(Scene modeling code data)
________________
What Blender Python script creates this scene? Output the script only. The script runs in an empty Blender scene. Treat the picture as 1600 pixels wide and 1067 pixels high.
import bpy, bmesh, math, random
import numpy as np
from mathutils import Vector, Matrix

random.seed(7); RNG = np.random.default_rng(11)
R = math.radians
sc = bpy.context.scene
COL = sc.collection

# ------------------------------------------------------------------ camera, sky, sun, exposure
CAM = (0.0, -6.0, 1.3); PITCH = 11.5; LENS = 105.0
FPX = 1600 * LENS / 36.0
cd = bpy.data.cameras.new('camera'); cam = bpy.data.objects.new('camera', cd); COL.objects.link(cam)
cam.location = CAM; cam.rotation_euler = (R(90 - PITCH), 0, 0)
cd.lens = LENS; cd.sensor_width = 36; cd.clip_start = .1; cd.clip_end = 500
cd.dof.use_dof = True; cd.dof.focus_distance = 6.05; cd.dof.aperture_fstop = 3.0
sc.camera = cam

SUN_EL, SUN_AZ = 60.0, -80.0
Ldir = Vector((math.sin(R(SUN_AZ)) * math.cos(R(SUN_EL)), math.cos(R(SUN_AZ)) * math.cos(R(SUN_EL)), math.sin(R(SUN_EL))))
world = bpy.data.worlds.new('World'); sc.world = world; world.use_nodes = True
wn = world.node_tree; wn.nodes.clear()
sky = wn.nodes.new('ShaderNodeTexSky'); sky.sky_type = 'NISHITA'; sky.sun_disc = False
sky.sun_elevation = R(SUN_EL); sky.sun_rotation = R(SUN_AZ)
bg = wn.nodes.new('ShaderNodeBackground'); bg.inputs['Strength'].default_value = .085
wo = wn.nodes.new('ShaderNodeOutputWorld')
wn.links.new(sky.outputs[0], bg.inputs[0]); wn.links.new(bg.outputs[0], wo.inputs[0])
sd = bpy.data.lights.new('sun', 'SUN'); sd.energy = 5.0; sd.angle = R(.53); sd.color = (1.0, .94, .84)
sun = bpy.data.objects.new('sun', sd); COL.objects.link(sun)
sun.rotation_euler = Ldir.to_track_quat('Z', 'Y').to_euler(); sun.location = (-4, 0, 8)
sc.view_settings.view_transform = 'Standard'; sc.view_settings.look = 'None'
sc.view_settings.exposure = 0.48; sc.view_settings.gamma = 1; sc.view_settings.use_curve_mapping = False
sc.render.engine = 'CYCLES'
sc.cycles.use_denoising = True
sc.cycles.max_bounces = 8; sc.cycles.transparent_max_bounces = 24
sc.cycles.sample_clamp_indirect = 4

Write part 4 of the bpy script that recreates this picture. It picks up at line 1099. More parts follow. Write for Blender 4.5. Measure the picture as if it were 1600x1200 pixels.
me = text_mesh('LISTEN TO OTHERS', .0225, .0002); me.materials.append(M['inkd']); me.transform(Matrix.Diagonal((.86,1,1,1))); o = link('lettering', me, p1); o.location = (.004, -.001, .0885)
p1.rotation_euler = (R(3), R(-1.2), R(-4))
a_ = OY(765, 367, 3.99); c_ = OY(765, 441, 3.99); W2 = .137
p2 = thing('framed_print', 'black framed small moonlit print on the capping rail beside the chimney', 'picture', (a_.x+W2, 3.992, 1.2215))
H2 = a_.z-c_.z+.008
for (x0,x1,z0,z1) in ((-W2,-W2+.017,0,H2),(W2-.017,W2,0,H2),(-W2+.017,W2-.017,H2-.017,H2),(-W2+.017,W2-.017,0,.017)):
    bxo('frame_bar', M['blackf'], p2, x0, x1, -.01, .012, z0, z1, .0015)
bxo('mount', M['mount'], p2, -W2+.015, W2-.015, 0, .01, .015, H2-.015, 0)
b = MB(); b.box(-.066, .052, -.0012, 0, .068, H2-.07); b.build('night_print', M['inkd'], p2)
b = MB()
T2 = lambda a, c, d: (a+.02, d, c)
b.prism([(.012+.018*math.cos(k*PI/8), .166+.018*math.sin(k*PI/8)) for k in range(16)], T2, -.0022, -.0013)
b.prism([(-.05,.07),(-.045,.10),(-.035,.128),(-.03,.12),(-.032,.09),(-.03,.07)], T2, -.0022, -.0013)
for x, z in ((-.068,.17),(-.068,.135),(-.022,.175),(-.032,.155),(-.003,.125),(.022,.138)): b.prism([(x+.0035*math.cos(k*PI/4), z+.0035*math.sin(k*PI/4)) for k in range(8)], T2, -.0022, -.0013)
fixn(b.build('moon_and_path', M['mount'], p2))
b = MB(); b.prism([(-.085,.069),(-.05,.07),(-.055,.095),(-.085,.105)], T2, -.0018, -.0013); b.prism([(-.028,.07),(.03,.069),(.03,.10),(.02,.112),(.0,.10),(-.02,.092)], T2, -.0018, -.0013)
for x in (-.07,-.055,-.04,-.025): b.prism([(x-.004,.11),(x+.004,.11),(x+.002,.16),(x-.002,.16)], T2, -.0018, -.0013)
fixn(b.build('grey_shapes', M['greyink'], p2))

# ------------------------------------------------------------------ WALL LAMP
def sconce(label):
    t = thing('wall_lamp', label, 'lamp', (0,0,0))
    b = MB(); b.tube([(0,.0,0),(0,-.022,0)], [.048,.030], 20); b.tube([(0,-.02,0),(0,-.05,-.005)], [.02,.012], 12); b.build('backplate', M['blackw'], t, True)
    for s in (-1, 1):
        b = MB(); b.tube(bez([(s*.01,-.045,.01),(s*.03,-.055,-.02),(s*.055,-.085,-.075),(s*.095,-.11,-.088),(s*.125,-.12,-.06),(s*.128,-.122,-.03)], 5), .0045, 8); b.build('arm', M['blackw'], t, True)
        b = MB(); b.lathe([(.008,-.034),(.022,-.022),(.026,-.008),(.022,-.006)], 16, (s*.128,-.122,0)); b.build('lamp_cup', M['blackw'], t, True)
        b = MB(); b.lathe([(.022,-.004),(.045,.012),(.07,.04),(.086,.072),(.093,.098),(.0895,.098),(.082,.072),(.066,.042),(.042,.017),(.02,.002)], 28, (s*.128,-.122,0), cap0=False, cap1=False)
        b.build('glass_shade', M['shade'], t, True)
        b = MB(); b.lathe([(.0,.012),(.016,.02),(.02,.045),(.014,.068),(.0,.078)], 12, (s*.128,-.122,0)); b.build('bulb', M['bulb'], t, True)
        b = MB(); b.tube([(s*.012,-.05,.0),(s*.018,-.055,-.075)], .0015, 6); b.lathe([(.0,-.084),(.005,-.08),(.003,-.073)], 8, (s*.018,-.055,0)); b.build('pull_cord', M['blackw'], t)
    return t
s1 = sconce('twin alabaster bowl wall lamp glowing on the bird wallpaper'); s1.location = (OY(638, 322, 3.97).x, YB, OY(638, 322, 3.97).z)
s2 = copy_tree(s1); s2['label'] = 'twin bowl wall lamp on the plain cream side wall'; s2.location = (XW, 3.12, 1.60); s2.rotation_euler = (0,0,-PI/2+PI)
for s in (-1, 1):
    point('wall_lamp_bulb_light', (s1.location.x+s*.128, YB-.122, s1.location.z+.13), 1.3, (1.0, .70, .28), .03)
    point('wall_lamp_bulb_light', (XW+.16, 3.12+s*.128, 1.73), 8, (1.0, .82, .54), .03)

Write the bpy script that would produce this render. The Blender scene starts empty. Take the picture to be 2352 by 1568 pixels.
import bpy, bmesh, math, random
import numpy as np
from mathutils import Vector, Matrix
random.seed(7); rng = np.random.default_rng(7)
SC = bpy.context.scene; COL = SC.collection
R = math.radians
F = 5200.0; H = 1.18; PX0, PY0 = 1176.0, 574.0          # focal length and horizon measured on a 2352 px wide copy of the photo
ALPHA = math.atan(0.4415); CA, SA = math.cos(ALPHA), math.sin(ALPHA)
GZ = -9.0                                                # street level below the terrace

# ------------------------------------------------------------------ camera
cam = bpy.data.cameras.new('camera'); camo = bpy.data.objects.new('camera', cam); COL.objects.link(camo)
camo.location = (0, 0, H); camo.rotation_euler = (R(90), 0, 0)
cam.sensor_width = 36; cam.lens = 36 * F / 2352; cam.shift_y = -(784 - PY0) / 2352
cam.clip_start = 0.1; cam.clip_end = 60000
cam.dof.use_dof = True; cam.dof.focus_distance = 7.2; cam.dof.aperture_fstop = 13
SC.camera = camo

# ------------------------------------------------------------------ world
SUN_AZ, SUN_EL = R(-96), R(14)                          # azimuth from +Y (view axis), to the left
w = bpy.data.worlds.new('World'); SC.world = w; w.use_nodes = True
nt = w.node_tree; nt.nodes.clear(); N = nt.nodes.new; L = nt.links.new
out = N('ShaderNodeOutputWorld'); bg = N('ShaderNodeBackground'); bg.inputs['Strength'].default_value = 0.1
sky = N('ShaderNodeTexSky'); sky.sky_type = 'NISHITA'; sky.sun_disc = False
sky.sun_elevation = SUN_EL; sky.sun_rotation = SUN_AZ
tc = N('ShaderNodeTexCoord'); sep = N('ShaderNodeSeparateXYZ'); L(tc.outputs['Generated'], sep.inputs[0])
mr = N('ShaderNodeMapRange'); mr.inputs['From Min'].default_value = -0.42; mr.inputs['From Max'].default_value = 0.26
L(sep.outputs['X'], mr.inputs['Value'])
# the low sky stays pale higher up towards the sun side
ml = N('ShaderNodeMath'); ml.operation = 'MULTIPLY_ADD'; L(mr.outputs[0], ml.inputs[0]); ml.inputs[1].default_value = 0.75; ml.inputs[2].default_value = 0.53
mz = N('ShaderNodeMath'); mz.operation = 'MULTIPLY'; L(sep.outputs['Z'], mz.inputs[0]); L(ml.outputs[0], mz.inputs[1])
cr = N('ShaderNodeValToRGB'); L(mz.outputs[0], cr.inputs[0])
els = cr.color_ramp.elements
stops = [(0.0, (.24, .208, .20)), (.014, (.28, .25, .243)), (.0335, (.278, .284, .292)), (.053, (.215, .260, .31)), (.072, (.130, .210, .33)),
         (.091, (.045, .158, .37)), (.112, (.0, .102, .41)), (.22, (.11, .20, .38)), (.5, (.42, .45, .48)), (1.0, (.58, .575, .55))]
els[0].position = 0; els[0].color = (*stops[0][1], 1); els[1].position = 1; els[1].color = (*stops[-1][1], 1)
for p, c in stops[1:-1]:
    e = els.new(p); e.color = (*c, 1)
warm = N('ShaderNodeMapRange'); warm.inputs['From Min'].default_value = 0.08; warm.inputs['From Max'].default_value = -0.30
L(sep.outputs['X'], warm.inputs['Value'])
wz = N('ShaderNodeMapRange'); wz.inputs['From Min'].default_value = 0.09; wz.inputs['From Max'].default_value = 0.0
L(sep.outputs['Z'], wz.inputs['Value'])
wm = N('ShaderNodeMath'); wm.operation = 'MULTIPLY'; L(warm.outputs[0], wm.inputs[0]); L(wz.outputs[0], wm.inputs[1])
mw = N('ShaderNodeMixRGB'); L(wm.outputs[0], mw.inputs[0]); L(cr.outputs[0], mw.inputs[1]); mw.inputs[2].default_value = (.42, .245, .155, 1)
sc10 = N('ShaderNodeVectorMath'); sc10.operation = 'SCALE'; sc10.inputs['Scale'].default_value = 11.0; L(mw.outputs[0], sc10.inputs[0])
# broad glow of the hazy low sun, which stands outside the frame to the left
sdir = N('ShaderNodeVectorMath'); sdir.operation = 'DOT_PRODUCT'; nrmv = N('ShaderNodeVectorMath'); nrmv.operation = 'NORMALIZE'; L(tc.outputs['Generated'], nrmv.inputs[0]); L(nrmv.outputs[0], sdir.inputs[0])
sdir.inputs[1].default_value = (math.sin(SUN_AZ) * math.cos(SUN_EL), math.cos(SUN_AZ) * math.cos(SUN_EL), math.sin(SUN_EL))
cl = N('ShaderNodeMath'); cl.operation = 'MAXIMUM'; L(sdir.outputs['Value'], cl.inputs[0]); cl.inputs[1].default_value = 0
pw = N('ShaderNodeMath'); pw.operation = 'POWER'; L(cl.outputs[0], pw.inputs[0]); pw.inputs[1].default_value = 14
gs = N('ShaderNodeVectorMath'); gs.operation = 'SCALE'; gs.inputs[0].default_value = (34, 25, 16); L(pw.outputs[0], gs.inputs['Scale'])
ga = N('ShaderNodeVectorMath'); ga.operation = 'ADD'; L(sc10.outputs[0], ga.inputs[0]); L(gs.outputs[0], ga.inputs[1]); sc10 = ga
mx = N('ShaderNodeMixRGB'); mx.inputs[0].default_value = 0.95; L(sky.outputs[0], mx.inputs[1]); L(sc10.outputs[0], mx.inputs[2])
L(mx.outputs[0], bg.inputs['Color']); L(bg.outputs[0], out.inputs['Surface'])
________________
**INSTRUCTIONS TO FOLLOW:** Taking the material above, extract exactly and only the lines from the line with "Write the bpy" to the line with "SC.camera = camo", inclusive of both.

**WRITTEN RESPONSE:**
Write the bpy script that would produce this render. The Blender scene starts empty. Take the picture to be 2352 by 1568 pixels.
import bpy, bmesh, math, random
import numpy as np
from mathutils import Vector, Matrix
random.seed(7); rng = np.random.default_rng(7)
SC = bpy.context.scene; COL = SC.collection
R = math.radians
F = 5200.0; H = 1.18; PX0, PY0 = 1176.0, 574.0          # focal length and horizon measured on a 2352 px wide copy of the photo
ALPHA = math.atan(0.4415); CA, SA = math.cos(ALPHA), math.sin(ALPHA)
GZ = -9.0                                                # street level below the terrace

# ------------------------------------------------------------------ camera
cam = bpy.data.cameras.new('camera'); camo = bpy.data.objects.new('camera', cam); COL.objects.link(camo)
camo.location = (0, 0, H); camo.rotation_euler = (R(90), 0, 0)
cam.sensor_width = 36; cam.lens = 36 * F / 2352; cam.shift_y = -(784 - PY0) / 2352
cam.clip_start = 0.1; cam.clip_end = 60000
cam.dof.use_dof = True; cam.dof.focus_distance = 7.2; cam.dof.aperture_fstop = 13
SC.camera = camo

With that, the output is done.